Terraferma, ventimila lavoratori in nero

È la stima della Cgia che lancia un progetto: raccogliere le segnalazioni degli artigiani per stanare l’esercito degli abusivi
Di Marta Artico
Agenzia Candussi. Descrizione: conferenza stampa presso sede CGIA Mestre in via Torre Belfredo 87. Nella foto Paolo Zabeo e Roberto Bottan.
Agenzia Candussi. Descrizione: conferenza stampa presso sede CGIA Mestre in via Torre Belfredo 87. Nella foto Paolo Zabeo e Roberto Bottan.

Cassintegrati, pensionati, operai che non arrivano a fine mese e arrotondano in proprio, massaggiatrici, estetiste e parrucchiere a chiamata: un esercito di 20 mila lavoratori “invisibili” si muove ogni giorno almeno per qualche ora in città. La Cgia di Mestre che ieri ha presentato l’opuscolo anti saracinesca selvaggia “Chi apre chi chiude” nella sede di via Torre Belfredo, torna a denunciare il lavoro nero, che si sta diffondendo a macchia d’olio in terraferma.

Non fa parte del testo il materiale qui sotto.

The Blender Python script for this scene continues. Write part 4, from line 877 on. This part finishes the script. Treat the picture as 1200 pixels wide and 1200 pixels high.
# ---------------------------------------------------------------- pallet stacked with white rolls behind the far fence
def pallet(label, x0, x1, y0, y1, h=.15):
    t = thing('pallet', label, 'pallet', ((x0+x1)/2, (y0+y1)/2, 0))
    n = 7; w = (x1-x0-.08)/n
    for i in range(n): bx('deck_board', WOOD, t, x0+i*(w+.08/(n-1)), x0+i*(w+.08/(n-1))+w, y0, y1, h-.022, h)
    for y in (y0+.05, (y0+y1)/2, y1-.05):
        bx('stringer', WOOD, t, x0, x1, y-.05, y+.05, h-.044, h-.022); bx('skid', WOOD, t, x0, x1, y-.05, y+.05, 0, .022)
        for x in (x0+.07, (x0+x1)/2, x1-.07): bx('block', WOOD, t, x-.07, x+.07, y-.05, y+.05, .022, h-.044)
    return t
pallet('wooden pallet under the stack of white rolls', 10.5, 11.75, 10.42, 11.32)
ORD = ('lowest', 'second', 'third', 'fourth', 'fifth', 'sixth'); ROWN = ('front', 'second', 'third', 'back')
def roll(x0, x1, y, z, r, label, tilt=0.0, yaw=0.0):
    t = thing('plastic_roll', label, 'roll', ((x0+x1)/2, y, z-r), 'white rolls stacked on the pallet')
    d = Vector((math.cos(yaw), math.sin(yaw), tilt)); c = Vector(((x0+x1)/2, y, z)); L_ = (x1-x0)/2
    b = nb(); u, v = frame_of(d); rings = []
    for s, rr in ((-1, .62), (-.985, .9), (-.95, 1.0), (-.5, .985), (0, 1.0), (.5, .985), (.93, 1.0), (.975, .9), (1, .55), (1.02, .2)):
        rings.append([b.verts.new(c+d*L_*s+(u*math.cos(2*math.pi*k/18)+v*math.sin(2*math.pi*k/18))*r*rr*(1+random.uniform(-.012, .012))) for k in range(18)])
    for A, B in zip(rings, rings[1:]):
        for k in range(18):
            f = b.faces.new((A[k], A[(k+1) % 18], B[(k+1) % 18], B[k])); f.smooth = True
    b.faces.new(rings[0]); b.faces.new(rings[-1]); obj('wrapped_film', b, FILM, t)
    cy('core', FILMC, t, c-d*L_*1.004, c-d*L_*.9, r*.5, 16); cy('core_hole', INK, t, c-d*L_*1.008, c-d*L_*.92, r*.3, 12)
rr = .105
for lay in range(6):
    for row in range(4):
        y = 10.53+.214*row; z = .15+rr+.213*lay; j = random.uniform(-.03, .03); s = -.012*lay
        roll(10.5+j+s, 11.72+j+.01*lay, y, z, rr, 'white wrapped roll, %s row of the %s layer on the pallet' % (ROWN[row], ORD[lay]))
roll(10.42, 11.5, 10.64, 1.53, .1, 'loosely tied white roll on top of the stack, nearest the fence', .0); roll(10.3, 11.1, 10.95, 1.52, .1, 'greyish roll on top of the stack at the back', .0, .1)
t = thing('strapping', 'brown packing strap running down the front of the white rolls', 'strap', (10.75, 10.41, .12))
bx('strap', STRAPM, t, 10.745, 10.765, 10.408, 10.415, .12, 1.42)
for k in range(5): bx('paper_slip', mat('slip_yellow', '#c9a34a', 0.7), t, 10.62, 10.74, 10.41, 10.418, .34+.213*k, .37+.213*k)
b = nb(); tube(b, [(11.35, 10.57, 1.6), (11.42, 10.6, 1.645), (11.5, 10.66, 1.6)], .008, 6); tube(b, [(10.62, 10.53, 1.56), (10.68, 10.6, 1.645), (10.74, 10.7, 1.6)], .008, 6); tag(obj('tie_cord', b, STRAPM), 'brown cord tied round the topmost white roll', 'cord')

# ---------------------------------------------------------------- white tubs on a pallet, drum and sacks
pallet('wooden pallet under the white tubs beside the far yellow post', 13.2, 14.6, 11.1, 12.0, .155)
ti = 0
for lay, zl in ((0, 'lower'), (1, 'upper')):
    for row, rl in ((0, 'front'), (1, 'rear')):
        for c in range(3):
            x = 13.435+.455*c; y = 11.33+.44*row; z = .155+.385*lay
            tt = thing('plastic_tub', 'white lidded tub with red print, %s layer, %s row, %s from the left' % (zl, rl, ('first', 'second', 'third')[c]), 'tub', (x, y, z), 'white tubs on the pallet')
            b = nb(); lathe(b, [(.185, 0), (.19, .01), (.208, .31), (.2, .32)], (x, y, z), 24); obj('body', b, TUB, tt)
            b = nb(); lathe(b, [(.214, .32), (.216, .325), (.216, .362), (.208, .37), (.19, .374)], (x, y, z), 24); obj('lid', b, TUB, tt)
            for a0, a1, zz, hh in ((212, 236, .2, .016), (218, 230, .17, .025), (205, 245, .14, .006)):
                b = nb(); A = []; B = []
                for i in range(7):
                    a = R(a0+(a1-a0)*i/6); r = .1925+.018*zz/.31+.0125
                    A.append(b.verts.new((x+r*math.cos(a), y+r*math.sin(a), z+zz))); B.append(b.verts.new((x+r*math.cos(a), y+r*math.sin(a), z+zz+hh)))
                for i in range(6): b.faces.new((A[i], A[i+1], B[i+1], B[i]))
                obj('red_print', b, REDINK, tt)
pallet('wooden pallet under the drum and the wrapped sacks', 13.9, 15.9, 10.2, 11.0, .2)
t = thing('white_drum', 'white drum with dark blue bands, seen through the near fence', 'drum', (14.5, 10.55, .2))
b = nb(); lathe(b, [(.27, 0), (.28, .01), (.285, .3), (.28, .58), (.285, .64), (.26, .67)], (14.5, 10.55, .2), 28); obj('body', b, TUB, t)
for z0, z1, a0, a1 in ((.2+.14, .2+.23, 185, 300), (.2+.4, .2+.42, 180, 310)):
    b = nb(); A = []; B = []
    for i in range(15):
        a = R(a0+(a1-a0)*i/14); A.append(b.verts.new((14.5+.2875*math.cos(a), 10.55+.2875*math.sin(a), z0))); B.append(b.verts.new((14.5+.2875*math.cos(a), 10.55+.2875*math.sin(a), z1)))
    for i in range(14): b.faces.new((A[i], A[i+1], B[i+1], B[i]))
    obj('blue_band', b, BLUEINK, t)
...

«A causa della crisi economica», segnala il presidente della Cgia, Roberto Bottan, «negli ultimi anni il numero dei lavoratori in nero è pressoché raddoppiato, toccando, secondo una nostra stima, le 20.000 unità. Un esercito di invisibili che svolgono sul nostro territorio, magari solo per qualche ora al giorno, attività completamente irregolari. Dopolavoristi, cassaintegrati, pensionati e disoccupati, per sbarcare il lunario si stanno inventando di tutto: chi si offre per dipingere l’appartamento o per rifare la pavimentazione del bagno, chi si propone per aggiustare il condizionatore, riparare l’auto, sostituire la tapparella o cambiare la serratura, oppure per risuolare le scarpe o sistemare il giardino. Senza contare il nutrito esercito di abusivi che in città si presta a trasportare i turisti con la propria auto, penalizzando taxisti e autonoleggiatori».

Altrettanto allarmante è la situazione in cui versa il settore dei servizi alla persona. «Il numero delle false parrucchiere-estetiste che esercitano abusivamente la professione recandosi direttamente in casa della cliente è in costante aumento», prosegue Bottan. «Purtroppo questa selva di abusivi sta creando grossi danni economici agli artigiani professionisti. Un dipendente regolare ha diritti, stipendio, segue corsi di formazione, osserva le normative di sicurezza e igienico sanitarie. La garanzia del prodotto aumenta i prezzi, ovvio».

Da qui il progetto, che potrebbe partire da settembre, già ventilato dalla Cgia al sindaco e alla giunta durante il primo incontro con il mondo del commercio e dell’artigianato: mettere in moto un sistema per denunciare il lavoro nero e l’abusivismo. «Si tratta», spiega Paolo Zabeo, responsabile dell’ufficio studi della Cgia, «di un’azione mutuata dal comune di Riccione che vorremmo mettere in moto stipulando una convenzione con il Comune e dunque il corpo dei vigili, ma anche guardia finanza e Asl. Oggi i taxisti già ci segnalano con foto e dati tutto quello che succede, ad esempio, alla stazione di Mestre, una vera e propria casbah, dove gli abusivi che quasi strappano le valige a chi scende dal treno e le caricano in auto, sono conosciuti, talvolta ex pregiudicati. La stessa cosa si vorrebbe fare per tutti i settori». Visto che segnalare abusivi e lavoro nero può essere difficoltoso per i singoli o le attività, dal momento che oggi si deve mandare avanti una denuncia personale, sarebbe la Cgia a fare da sportello e Centro di raccolta. Una campagna di sensibilizzazione a tappeto, a partire dagli associati che sono capillarmente diffusi nel territorio. Un’idea questa, alla quale teneva il compianto segretario Giuseppe Bortolussi e che oggi l’Associazione intende portare avanti.